A silence of death now surrounds this Queen whose taste it has always been to live amid turmoil. The great flight, the great desertion, has begun. Where are her former friends? They have vanished like the snows of yester-year. Those who used to resemble clamorous children round a table laden with Christmas presents—Lauzun, Esterhazy, Vaudreuil—where are they, the partners at cards, those who danced with her and who rode with her in the park of Versailles? There has been a ‘sauve-qui-peut’. They have left in disguise, not this time masked for a fancy-dress ball, but muffled up to the eyes for fear of being lynched by the populace. Evening after evening another carriage drives through the gilt gateway, never to return.

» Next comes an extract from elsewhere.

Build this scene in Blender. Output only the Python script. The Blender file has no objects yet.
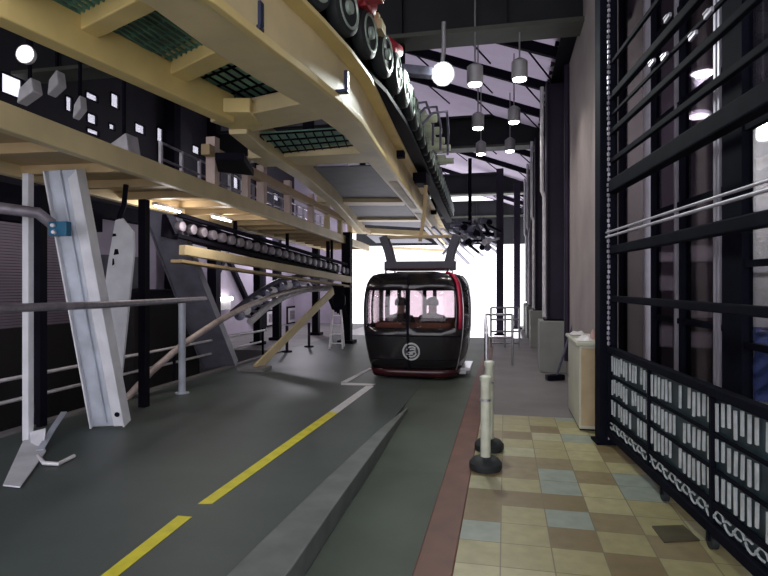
import bpy, bmesh, math, random
from mathutils import Vector, Matrix
random.seed(7)
SC = bpy.context.scene
COL = SC.collection
V = Vector
# ------------------------------------------------------------------ camera frame
YAW = math.radians(12.2); F = 560.0; CX, HY, CH = 384.0, 284.0, 1.6
FWD = V((-math.sin(YAW), math.cos(YAW), 0)); RGT = V((math.cos(YAW), math.sin(YAW), 0)); UP = V((0, 0, 1))
CAM = V((0, 0, CH))
def ray(px, py): return FWD + RGT*((px-CX)/F) + UP*((HY-py)/F)
def at_d(px, py, d): return CAM + ray(px, py)*d
def at_z(px, py, z=0.0): return at_d(px, py, F*(z-CH)/(HY-py))
def at_x(px, py, X):
    r = ray(px, py); return CAM + r*(X/r.x)
def at_y(px, py, Y):
    r = ray(px, py); return CAM + r*(Y/r.y)

# ------------------------------------------------------------------ materials
def mat(name, col, rough=.6, metal=0.0, var=.12, scale=6.0, bump=0.0, spec=.5, detail=4):
    m = bpy.data.materials.new(name); m.use_nodes = True
    nt = m.node_tree; b = nt.nodes['Principled BSDF']
    b.inputs['Roughness'].default_value = rough; b.inputs['Metallic'].default_value = metal
    b.inputs['Specular IOR Level'].default_value = spec
    tc = nt.nodes.new('ShaderNodeTexCoord'); nz = nt.nodes.new('ShaderNodeTexNoise')
    nz.inputs['Scale'].default_value = scale; nz.inputs['Detail'].default_value = detail
    nt.links.new(tc.outputs['Object'], nz.inputs['Vector'])
    rp = nt.nodes.new('ShaderNodeValToRGB')
    rp.color_ramp.elements[0].position = .3; rp.color_ramp.elements[1].position = .7
    rp.color_ramp.elements[0].color = [c*(1-var) for c in col]+[1]
    rp.color_ramp.elements[1].color = [min(1, c*(1+var)) for c in col]+[1]
    nt.links.new(nz.outputs['Fac'], rp.inputs['Fac']); nt.links.new(rp.outputs['Color'], b.inputs['Base Color'])
    if bump:
        bp = nt.nodes.new('ShaderNodeBump'); bp.inputs['Strength'].default_value = bump
        bp.inputs['Distance'].default_value = .02
        nt.links.new(nz.outputs['Fac'], bp.inputs['Height']); nt.links.new(bp.outputs['Normal'], b.inputs['Normal'])
    return m
def emit(name, col, st):
    m = bpy.data.materials.new(name); m.use_nodes = True
    b = m.node_tree.nodes['Principled BSDF']
    b.inputs['Base Color'].default_value = (*col, 1)
    b.inputs['Emission Color'].default_value = (*col, 1); b.inputs['Emission Strength'].default_value = st
    return m
def glass(name, tint, refl=.08):
    m = bpy.data.materials.new(name); m.use_nodes = True
    nt = m.node_tree; nt.nodes.remove(nt.nodes['Principled BSDF'])
    out = nt.nodes['Material Output']
    tr = nt.nodes.new('ShaderNodeBsdfTransparent'); tr.inputs['Color'].default_value = (*tint, 1)
    gl = nt.nodes.new('ShaderNodeBsdfGlossy'); gl.inputs['Roughness'].default_value = .03
    lw = nt.nodes.new('ShaderNodeLayerWeight'); lw.inputs['Blend'].default_value = .25
    ma = nt.nodes.new('ShaderNodeMath'); ma.operation = 'MULTIPLY_ADD'
    ma.inputs[1].default_value = .6; ma.inputs[2].default_value = refl; ma.use_clamp = True
    nt.links.new(lw.outputs['Fresnel'], ma.inputs[0])
    mx = nt.nodes.new('ShaderNodeMixShader')
    nt.links.new(ma.outputs[0], mx.inputs['Fac']); nt.links.new(tr.outputs[0], mx.inputs[1]); nt.links.new(gl.outputs[0], mx.inputs[2])
    nt.links.new(mx.outputs[0], out.inputs['Surface'])
    return m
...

Fewer and ever fewer footsteps sound in the wide halls. No theatre-going, no dances, no receptions! Only mass every morning, and thereafter to spend hours in the private cabinet, listening to the tedious reports and suggestions of the ministers, who are at their wits’ end. Versailles has been deserted by those whose first thought is for their own safety.
At this juncture, when the Queen had been forsaken by those whom the world believed to be her closest friends, there emerged from the darkness the man who had in very truth been her friend all along, Axel Comte de Fersen. So long as it brought power and glory to be accounted a favourite of Marie Antoinette, this exemplary lover, mindful of the honour of the woman he adored, had remained in the background, thus sheltering the most precious secret of her life from the eyes of the curious and from the tongues of scandalmongers. Now, when to appear in public as a friend of the maligned woman brought no advantage, no honour, no respect, no envy, when it needed courage and self-sacrifice—now Marie Antoinette’s only true lover and the only man she truly loved stepped boldly forwards to her side, and therewith made his entry upon the stage of history.